Still, we sometimes worry we've given up a valuable asset
Karen Bakar
Major life changes like downsizing rarely happen without some misgivings. For us, those included walking away from a home filled with cherished memories and giving up our most valuable asset.
My husband was more conflicted about the house than I was — at times eager to post the "For Sale" sign; at other times thinking we should move back in to sell later or pass down to the kids.
I understood my husband's nostalgia and shared his doubts, but I was more ready to embrace the upside of cashing in, and ultimately, he was too.
We're grateful for our gains from selling the house, but it's not something we're likely to replicate with our current property. The housing market has changed, plus single-family houses are typically more lucrative than townhomes.
Although we generally prefer having a smaller footprint and fewer responsibilities, sometimes we miss all the space and privacy we had before.
In our old house, we hosted big neighborhood gatherings, Thanksgiving feasts, and even a backyard bash for my in-laws' 50th wedding anniversary.
These would be tough to pull off in our new, smaller home and yard.
And assuming our girls have families of their own someday, we'd love to fit more chairs around the table and have extra space for grandkids to run around.
This may not be our forever home, but it works for now
Karen Bakar
It's hard to say if this townhouse will be our forever home.

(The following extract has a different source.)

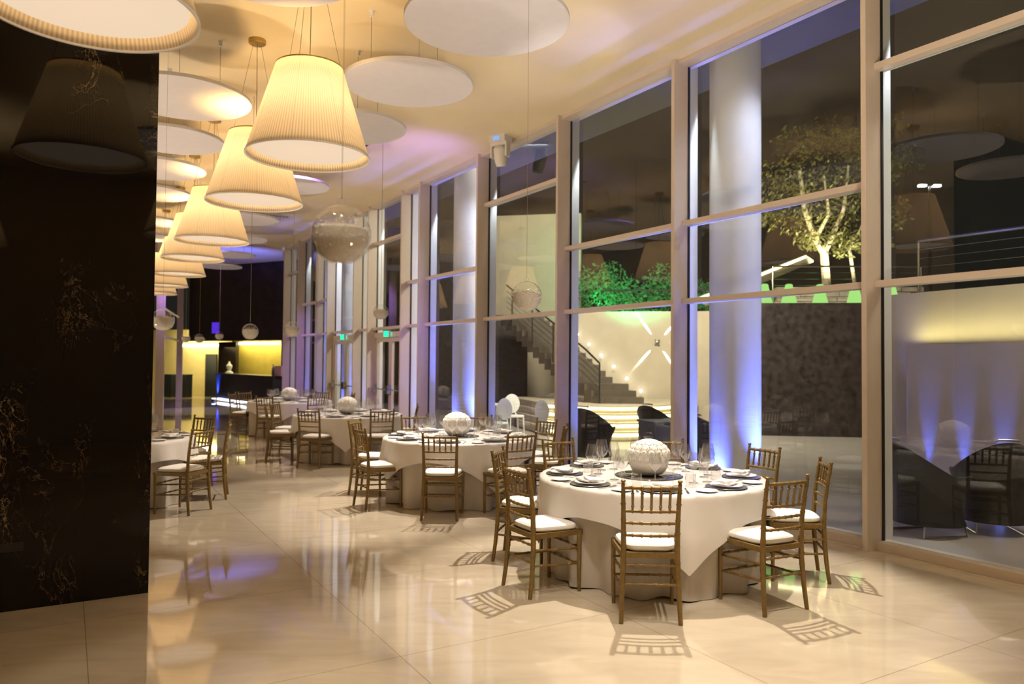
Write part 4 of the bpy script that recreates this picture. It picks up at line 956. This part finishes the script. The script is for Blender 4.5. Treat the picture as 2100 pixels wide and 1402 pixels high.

We've certainly worried about the fact that it has two stories, with all the bedrooms on the second floor. Although we have no problem with this today, we might not feel that way 20 years from now or if one of us gets injured.
Any number of mishaps could instantly turn our stairs into a major obstacle — at least our old house was on one level.
For now, though, we're staying positive and keeping our concerns on the back burner.
We're still relatively young, and there are too many factors still at play, such as whether our daughters stay in the area, how long we continue working, and what happens in the real-estate market.
For now, stress-free, mortgage-free living suits us just fine. We'll see what the future holds.